SM Prime Holdings, one of the Philippines’ largest property developers, has deferred its planned real estate investment trust (REIT) offering beyond 2026, citing unfavorable market conditions.
SM Prime chief finance officer John Nai Peng Ong said in a recent investors’ briefing that while the REIT remains part of the group’s long-term strategy, the listing would be delayed.
“The plan in terms of having a REIT is still there. But we have to be upfront to say that in terms of timing, we have to defer the planned REIT,” an SM Prime executive said during the presentation.
“Instead of coming up with a REIT in 2026, we may have to defer it a bit. And we have to take into account market conditions as well as liquidity in the market,” the executive said.
The REIT was expected to unlock value from SM Prime’s expansive portfolio of income-generating assets, particularly its shopping malls and office buildings.
The company previously planned a $1-billion REIT offering in 2023 that would own 12 to 15 of its malls, but that plan was also deferred due to market conditions.
With a strong recurring income base from its more than 80 malls and an expanding office portfolio, SM Prime has also been exploring alternative financing strategies, including green bonds and sustainability-linked instruments.

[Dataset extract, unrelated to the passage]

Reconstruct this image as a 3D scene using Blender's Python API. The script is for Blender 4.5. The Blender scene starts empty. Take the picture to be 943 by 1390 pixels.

“We recognize that green or sustainability-linked instruments can also complement this strategy… but as of today, we have yet to tap them. We are open to it and that is why we have been studying to see if it is worth pursuing,” the executive said.
In a separate update, Ong said the company was seeing a recovery in the residential property market, with lower cancellations and steady take-up leading to a “gradual decline in inventory.”
“Once the market normalizes we should have enough land bank to capture renewed demand without rushing new launches,” Ong said.